To satisfy the first function of informing the whole ice sheet models by refining the experiments’ forcing fields, it is necessary that these regional models capture the t0 state of the whole ice sheet models as closely as possible. This will probably be best accomplished by interpolating coarse grid values from the whole ice sheet models to the finer regional model grids followed by possible fine-grid-scale adjustments to minimize non-physical transients. In this process, it may also be possible to assimilate other data fields, such as rates of surface elevation and ice thickness change, to represent the t0 state more accurately.

To satisfy the second function (spatial refinement of whole-ice-sheet response), these models might be best used in a nested fashion, where the whole ice sheet model provides a temporal series of forcing fields as boundary conditions to time-dependent runs of the regional model.
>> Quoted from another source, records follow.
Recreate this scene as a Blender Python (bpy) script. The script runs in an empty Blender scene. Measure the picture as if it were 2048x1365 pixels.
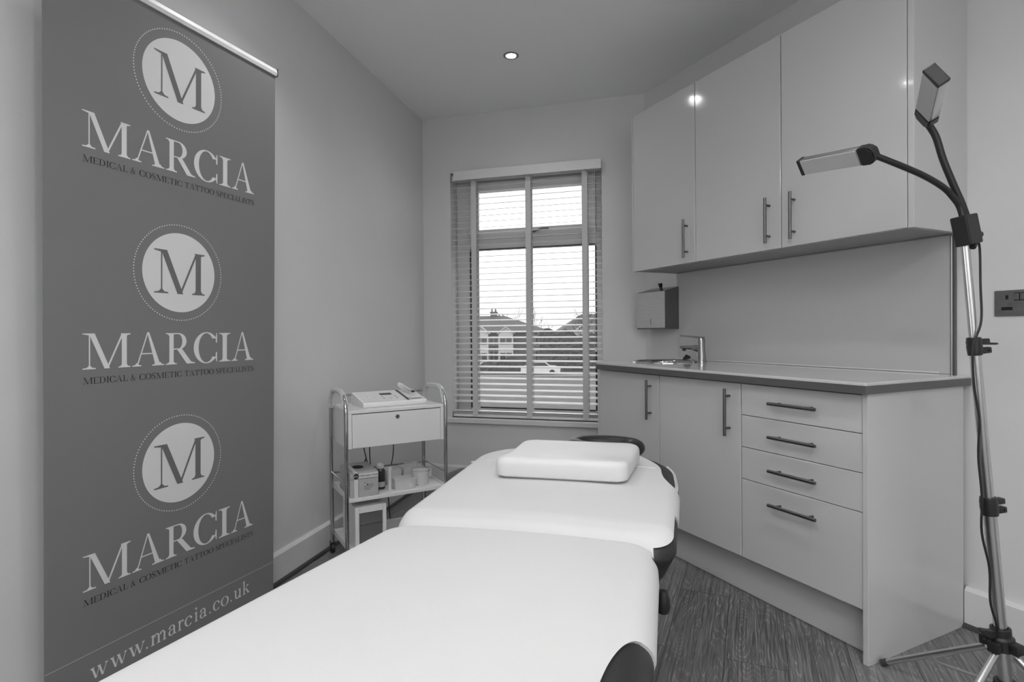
import bpy, bmesh, math, random
from mathutils import Matrix, Vector
random.seed(7)
sc = bpy.context.scene
COL = sc.collection
PI = math.pi

# ------------------------------------------------------------------ camera
F_PX, CY, ROLL, PITCH, CAM_H = 1121.4651, 676.3639, .0085, .0090, 1.0787
cd = bpy.data.cameras.new('camera'); cam = bpy.data.objects.new('camera', cd); COL.objects.link(cam)
cd.sensor_width = 36.0; cd.sensor_fit = 'HORIZONTAL'; cd.lens = 36.0 * F_PX / 2048
cd.shift_y = -(682.5 - CY) / 2048
cd.clip_start = .02; cd.clip_end = 400
_fw = Vector((0, math.cos(PITCH), -math.sin(PITCH))); _up = Vector((0, math.sin(PITCH), math.cos(PITCH))); _rt = Vector((1, 0, 0))
_r2 = _rt * math.cos(ROLL) - _up * math.sin(ROLL); _u2 = _up * math.cos(ROLL) + _rt * math.sin(ROLL)
cam.matrix_world = Matrix(((_r2.x, _u2.x, -_fw.x, 0), (_r2.y, _u2.y, -_fw.y, 0), (_r2.z, _u2.z, -_fw.z, CAM_H), (0, 0, 0, 1)))
sc.camera = cam

# ------------------------------------------------------------------ sky, exposure
w = bpy.data.worlds.new('overcast_sky'); sc.world = w; w.use_nodes = True
nt = w.node_tree; bg = nt.nodes['Background']
tc = nt.nodes.new('ShaderNodeTexCoord'); sep = nt.nodes.new('ShaderNodeSeparateXYZ'); rp = nt.nodes.new('ShaderNodeValToRGB')
nt.links.new(tc.outputs['Generated'], sep.inputs[0]); nt.links.new(sep.outputs['Z'], rp.inputs[0]); nt.links.new(rp.outputs[0], bg.inputs[0])
rp.color_ramp.elements[0].color = (.80, .80, .80, 1); rp.color_ramp.elements[1].color = (1, 1, 1, 1); rp.color_ramp.elements[1].position = .6
bg.inputs[1].default_value = 1.45
sc.view_settings.view_transform = 'Standard'; sc.view_settings.look = 'None'
sc.view_settings.exposure = 0.77; sc.view_settings.gamma = 1.0; sc.view_settings.use_curve_mapping = False
DOWNLIGHTS = [(.008, 3.139), (-.62, 2.02), (.62, 1.35), (-.35, .75), (.95, .55), (.3, -.7), (1.6, -.6)]  # first in view, second inferred from a reflection, rest added as fill
DL_POWER = 12.0
FILL_PANEL_W = 4.0
FILL_UP_W = 95.0

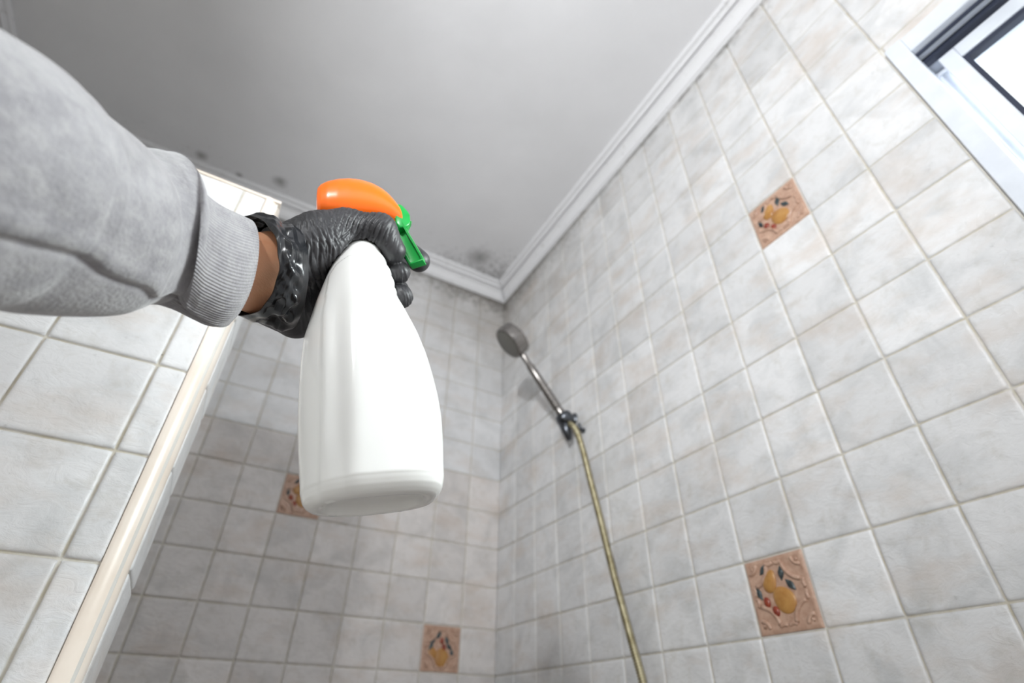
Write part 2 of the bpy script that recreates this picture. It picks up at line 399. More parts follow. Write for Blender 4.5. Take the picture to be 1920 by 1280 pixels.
b = MB(); bxt(b, 0.62, 0.80, WY0+fw, WY1-fw, WT-ft-0.12, WT-ft, 0.001); bxt(b, 0.66, 1.0, WY1-fw-0.14, WY1-fw, WZ0+ft, WT-ft, 0.001); b.build('window_stop', M['upvc'], win, smooth=False)
b = MB(); sash(b, 0.70, 0.95, WY0+fw, -15.9, sz0, sz1, sw, st); s2 = b.build('window_sash', M['upvc'], win, smooth=False)
b = MB(); bxt(b, 0.8, 0.83, WY0+fw+sw, -15.9-sw, sz0+st, sz1-st, 0); b.build('window_pane', M['glass'], s2, smooth=False)
b = MB(); b.tube([T(0.26, sy1-0.05, 2.9), T(0.22, sy1-0.05, 3.0), T(0.22, sy1-0.05, 3.62), T(0.26, sy1-0.05, 3.70)], [0.004, 0.007, 0.007, 0.004]); b.build('window_latch', M['gasket'], sh)

# ------------------------------------------------------------------ decorative fruit tiles
M['terracotta'] = (lambda s: s.fin(s.mix(s.mapr(s.noise(90, 6, 0.7), 0.35, 0.7), srgb(196, 164, 144), srgb(166, 130, 110)), 0.28, s.bump(s.noise(160, 4), 0.0004)))(NT('terracotta_glaze'))
M['pear'] = (lambda s: s.fin(s.mix(s.mapr(s.noise(60, 5, 0.7), 0.35, 0.7), srgb(184, 138, 78), srgb(158, 106, 50)), 0.3))(NT('pear_glaze'))
M['cherry'] = (lambda s: s.fin(s.mix(s.mapr(s.noise(120, 4), 0.4, 0.7), srgb(148, 66, 44), srgb(116, 42, 30)), 0.25))(NT('cherry_glaze'))
M['leaf'] = (lambda s: s.fin(s.mix(s.mapr(s.noise(200, 4), 0.4, 0.65), srgb(36, 44, 47), srgb(78, 90, 92)), 0.3))(NT('leaf_glaze'))
def decor(origin, Uv, Vv, label, low=False):
    """origin: world top-left corner; u right, v down, both unit vectors"""
    Uv, Vv = Vector(Uv), Vector(Vv); N = -(Uv.cross(Vv)); S = U
    N = N.normalized()
    def pt(u, v, h=0.0):
        return Vector(origin)+Uv*(u*S)+Vv*(v*S)+N*(h*S)
    b = MB(); n = 30; g = 0.014
    us_ = np.concatenate([[0, 0, .012, .03], np.linspace(.06, .94, n), [.97, .988, 1, 1]])
    grid = []
    for i, a_ in enumerate(us_):
        row = []
        for j, c_ in enumerate(us_):
            e_ = min(a_, 1-a_, c_, 1-c_); hh = -0.02 if (i in (0, len(us_)-1) or j in (0, len(us_)-1)) else 0.012*min(1, e_/.03)+0.010
            # raised rim, then a sunk field
            if e_ > 0.06: hh -= 0.010*min(1, (e_-0.06)/0.03)
            row.append(tuple(pt(g+a_*(1-2*g), g+c_*(1-2*g), hh)))
        grid.append(row)
    m_ = len(us_); V = [p for r_ in grid for p in r_]; F = [(i*m_+j, i*m_+j+1, (i+1)*m_+j+1, (i+1)*m_+j) for i in range(m_-1) for j in range(m_-1)]
    b.add(V, F)
    H0 = 0.012
    def wire(pts, r_): b.tube([pt(u_, v_, H0) for u_, v_ in pts], [r_*S*1.55]*len(pts), 8)
    for (cu, cv) in ((0, 0), (1, 0), (1, 1), (0, 1)):   # corner scrolls
        su, sv = (1 if cu == 0 else -1), (1 if cv == 0 else -1)
        wire([(cu+su*(0.10+0.27*math.cos(math.radians(a_))), cv+sv*(0.10+0.27*math.sin(math.radians(a_)))) for a_ in range(4, 88, 7)], 0.020)
        wire([(cu+su*(0.08+0.12*math.cos(math.radians(a_))), cv+sv*(0.08+0.11*math.sin(math.radians(a_)))) for a_ in range(0, 91, 15)], 0.018)
        b.tube([pt(cu+su*.11, cv+sv*.11, .008), pt(cu+su*.14, cv+sv*.14, .026)], [0.025*S, 0.012*S], 10)
    for k in range(4):      # wavy border between the scrolls
        for t0, t1 in ((.37, .485), (.515, .63)):
            pts = []
            for q in range(9):
                t_ = t0+(t1-t0)*q/8; d_ = 0.095+0.018*math.sin(3.14*q/8)
                pts.append([(t_, d_), (1-d_, t_), (t_, 1-d_), (d_, t_)][k])
            wire(pts, 0.018)
    root = b.build('decorative_tile', M['terracotta'])
    root.data.transform(Matrix.Translation(-pt(.5, .5))); root.location = pt(.5, .5); bpy.context.view_layer.update()
    tag(root, label, 'tile', 'terracotta fruit tiles set in the shower walls')
    def blob(name, mat, cu, cv, a_, c_, ang, hh, pointed=0.0, taper=0.0):
        bb = MB(); nr, ns = 10, 28; rings = []
        ca, sa = math.cos(math.radians(ang)), math.sin(math.radians(ang))
        for i in range(nr+1):
            th = (math.pi/2)*i/nr; rr = math.cos(th) if i < nr else 0.001; hz = math.sin(th)
            ring = []
            for k in range(ns):
                ph = 2*math.pi*k/ns; lx = math.cos(ph); ly = math.sin(ph)
                if pointed: ly *= (1-abs(lx)**1.5*pointed)
                ly *= (1-taper*lx)
                x_, y_ = lx*a_*rr, ly*c_*rr
                ring.append(tuple(pt(cu+x_*ca-y_*sa, cv+x_*sa+y_*ca, 0.010+hz*hh)))
            rings.append(ring)
        bb.loft(rings); return bb.build(name, mat, root)
    if low:      # this one carries its pears at the foot and the cherries above
        P_r = [(.54, .69, .20, .185, 75, -.1), (.30, .61, .13, .10, 50, .1)]; C_h = [(.51, .335), (.575, .465)]
        L_f = [(.42, .22, -55), (.28, .35, -50), (.64, .32, 70), (.71, .45, 40), (.79, .58, 75), (.24, .47, -60)]
    else:
        P_r = [(.375, .325, .160, .105, -62, .22), (.53, .585, .190, .160, 52, -.12)]; C_h = [(.248, .582), (.355, .712)]
        L_f = [(.320, .155, -40), (.585, .25, -80), (.685, .42, 52), (.145, .452, 68)]
    for cu, cv, a_, c_, an, tp_ in P_r: blob('pear', M['pear'], cu, cv, a_, c_, an, .038, taper=tp_)
    for cu, cv in C_h: blob('cherry', M['cherry'], cu, cv, .072, .055, 78, .036)
    for cu, cv, an in L_f: blob('leaf', M['leaf'], cu, cv, .105, .050, an, .026, pointed=.7)
    return root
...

Here assimilation is less useful, because the regional model is being used as a higher spatial substitute for part of the whole-ice-sheet model. Alternatively, these regional models could be used in a static mode, where the goal is to provide spatial detail of a snapshot condition.
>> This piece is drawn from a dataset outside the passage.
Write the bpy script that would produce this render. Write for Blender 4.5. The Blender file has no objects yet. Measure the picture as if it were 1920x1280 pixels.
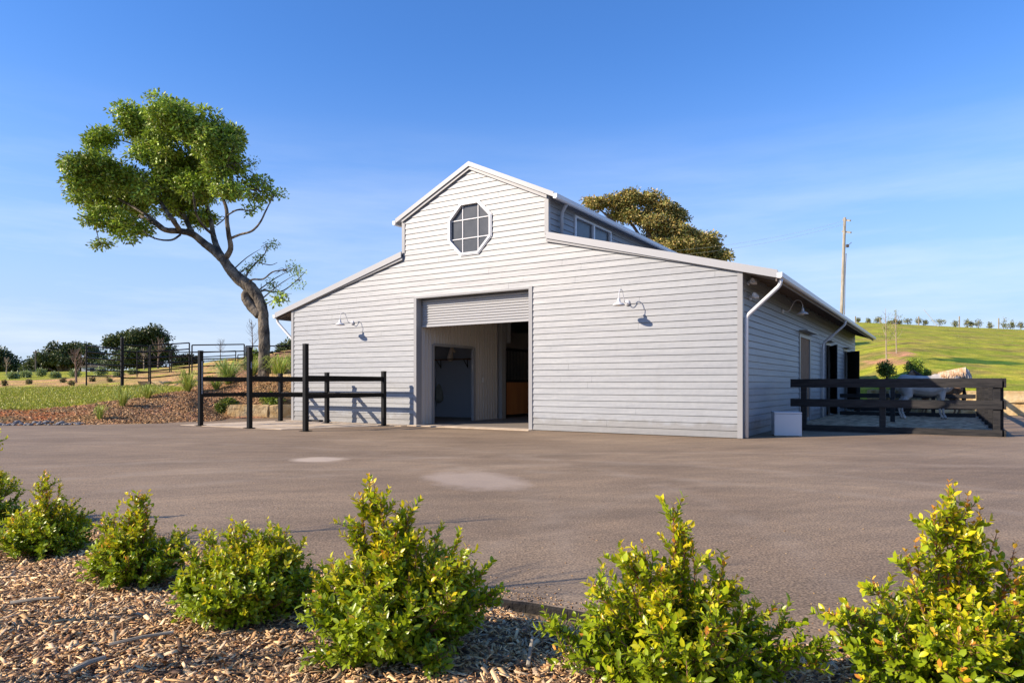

Thanks to significant field data collection efforts, there are new detailed maps of the surface and bed geometry, as well as the surface velocity fields of many critical areas of both ice sheets including Jakobshavns Isbrae, Helheim and Kangerlussuaq Glaciers in Greenland and Pine Island and Thwaites Glacier catchments in Antarctica. These make excellent candidates to study with regional models in a “stand-alone” mode, where the connection to a whole ice sheet model.
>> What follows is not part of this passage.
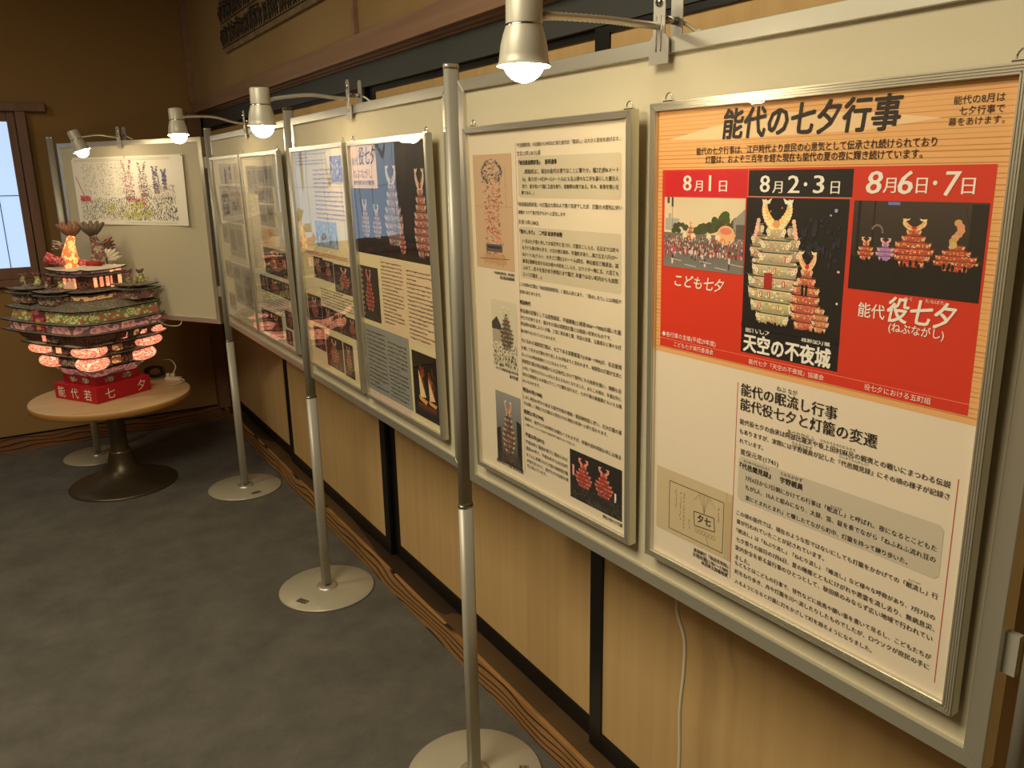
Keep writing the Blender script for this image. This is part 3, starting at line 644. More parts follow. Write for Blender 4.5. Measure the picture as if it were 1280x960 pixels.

The regional models need not be viewed exclusively in terms of their links to the whole-ice-sheet models. For some very active basins of the ice sheet, the regional models can provide distinct estimates of sea-level contributions. However, the broader impact of regional changes requires that the changes be incorporated into a whole-ice-sheet model and many of the necessary parameters for regional models (e.g., internal temperatures, geothermal heat flux and basal conditions) are probably best drawn from whole-ice-sheet models. It is hard to overcome the advantages that result from a tying the regional models together with the whole-ice-sheet models to produce a consistent representation of ice sheet dynamics and response.

Control Run

To assist the whole ice sheet models in their control runs, it may be necessary to iterate conditions within certain regions with these regional models to ensure consistent geometric, dynamic and thermodynamic states between models. This is only relevant when the regional model will be used to prescribe forcing fields for particular future climate experiments. And even in those cases, this consistency may be satisfied by using the t0 state of the whole ice model as the initial state of the regional models that produce the forcing fields.

Experiments

As discussed earlier, a tempting boundary condition for a whole ice sheet model attempting to simulate a change imposed at the margin, is to prescribe the discharge flux. Yet, to do so undermines the independence of the model-produced ice mass loss. Regional models can help solve this paradox by translating a particular scenario of grounding line retreat, or calving evolution into a series of geometric, dynamic and theromodynamic changes that are easy to impose on the whole ice sheet model.

Ice shelf removal

The details of a wholesale and sudden removal of an ice shelf is an extreme scenario described earlier designed to examine the upper limits of rapid ice loss. The specific time scale of shelf removal remains undetermined and may possibly be bounded by model stability.

Unlimited warm water

Allowing unlimited amounts of the warmest water observed next to an ice sheet is one means of setting an upper bound for oceanic forcing of ice sheet mass loss. The resulting ice shelf thinning translates into a significant increase of ice discharged from the attached ice stream. With the current generation of regional models, this experiment can be performed and evolved to produce the necessary forcing fields for the whole ice sheet models.

Cold water ocean

The third category of models addresses the connection between the ocean circulation, driven primarily by surface winds, and the evolution of the ice shelf. A first-order bracketing of the range of effects of different water temperatures on the ice shelf can be accomplished by pairing the above experiment driven by unlimited amounts of warm water reaching the ice shelf, by a companion experiment where the water reaching the ice shelf is the coldest that has been observed.

Ice shelf regeneration

Once the upper bound of sea level contribution has been explored and as the coupling between the regional models and whole ice sheet models become stronger and better able to handle more complex scenarios, it will be appropriate to begin introducing possible stabilizing factors to increase the realism of the experiments and produce increasingly reliable predictions. One such effect is allowing ice shelves to regenerate. This will require some calving parameterization. The stabilizing influence of this effect has been hypothesized, but it has never been quantitatively examined.